**YOUR INSTRUCTIONS:**
Retype exactly what runs from the first line of the data to the line with "return at(px, py, Y).x", keeping both of those lines and skipping pictures.
--- --- ---
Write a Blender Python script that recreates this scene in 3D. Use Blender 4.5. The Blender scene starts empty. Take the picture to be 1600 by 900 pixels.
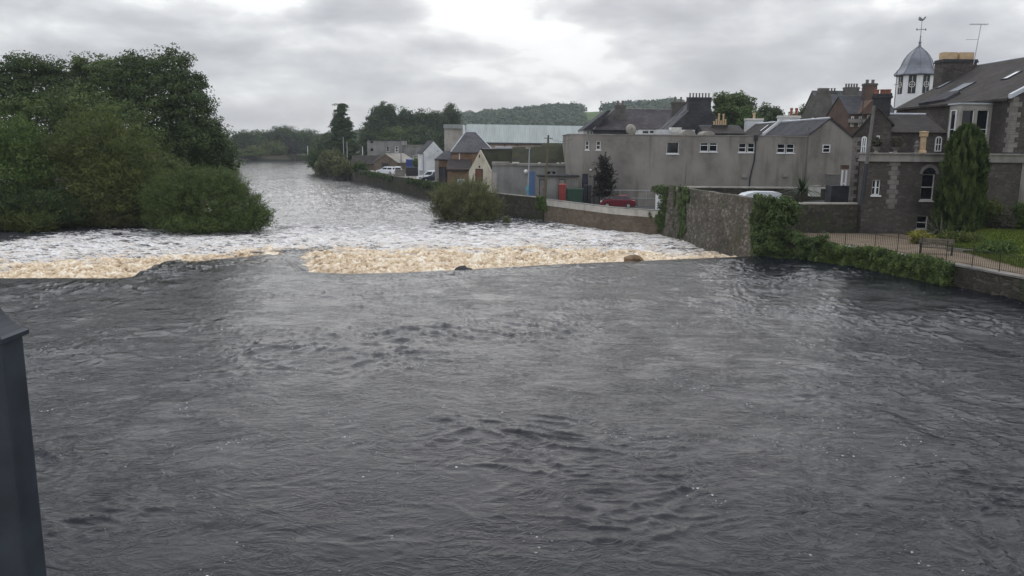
import bpy, bmesh, math, random
import numpy as np
from mathutils import Matrix, Vector

# ------------------------------------------------------------------ basics
S = bpy.context.scene
COL = S.collection
F = 1250.0            # focal length in photo pixels (1600 wide)
CAM_Z = 7.5           # eye above the calm upper pool (z = 0)
PITCH = math.atan(225.0 / F)
ROLL = math.radians(0.5)
CAM = Vector((0, 0, CAM_Z))
RC = Matrix.Rotation(math.radians(90) - PITCH, 4, 'X') @ Matrix.Rotation(ROLL, 4, 'Z')


def ray(px, py):
    return (RC.to_3x3() @ Vector(((px - 800) / F, -(py - 450) / F, -1)))


def at(px, py, Y):
    d = ray(px, py)
    return CAM + d * (Y / d.y)


def onz(px, py, z):
    d = ray(px, py)
    return CAM + d * ((z - CAM_Z) / d.z)


def XX(px, Y, py=240):
    return at(px, py, Y).x


def ZZ(px, py, Y):
    return at(px, py, Y).z


cam_d = bpy.data.cameras.new('camera')
cam = bpy.data.objects.new('camera', cam_d)
COL.objects.link(cam)
cam_d.lens = 36.0 * F / 1600
cam_d.sensor_width = 36
cam_d.clip_start = 0.05
cam_d.clip_end = 9000
cam.matrix_world = Matrix.Translation(CAM) @ RC
S.camera = cam

WM = {}


def thing(name, label, cat, loc=(0, 0, 0), rz=0.0, group=None):
    o = bpy.data.objects.new(name, None)
    COL.objects.link(o)
    o.empty_display_size = 0.3
    o.location = loc
    o.rotation_euler = (0, 0, rz)
    o['label'] = label
    o['category'] = cat
    if group:
        o['group'] = group
    WM[o.name] = Matrix.Translation(Vector(loc)) @ Matrix.Rotation(rz, 4, 'Z')
    return o


def tag(o, label, cat, group=None):
    o['label'] = label
    o['category'] = cat
    if group:
        o['group'] = group
    return o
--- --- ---
**RESPONSE BELOW:**
Write a Blender Python script that recreates this scene in 3D. Use Blender 4.5. The Blender scene starts empty. Take the picture to be 1600 by 900 pixels.
import bpy, bmesh, math, random
import numpy as np
from mathutils import Matrix, Vector

# ------------------------------------------------------------------ basics
S = bpy.context.scene
COL = S.collection
F = 1250.0            # focal length in photo pixels (1600 wide)
CAM_Z = 7.5           # eye above the calm upper pool (z = 0)
PITCH = math.atan(225.0 / F)
ROLL = math.radians(0.5)
CAM = Vector((0, 0, CAM_Z))
RC = Matrix.Rotation(math.radians(90) - PITCH, 4, 'X') @ Matrix.Rotation(ROLL, 4, 'Z')


def ray(px, py):
    return (RC.to_3x3() @ Vector(((px - 800) / F, -(py - 450) / F, -1)))


def at(px, py, Y):
    d = ray(px, py)
    return CAM + d * (Y / d.y)


def onz(px, py, z):
    d = ray(px, py)
    return CAM + d * ((z - CAM_Z) / d.z)


def XX(px, Y, py=240):
    return at(px, py, Y).x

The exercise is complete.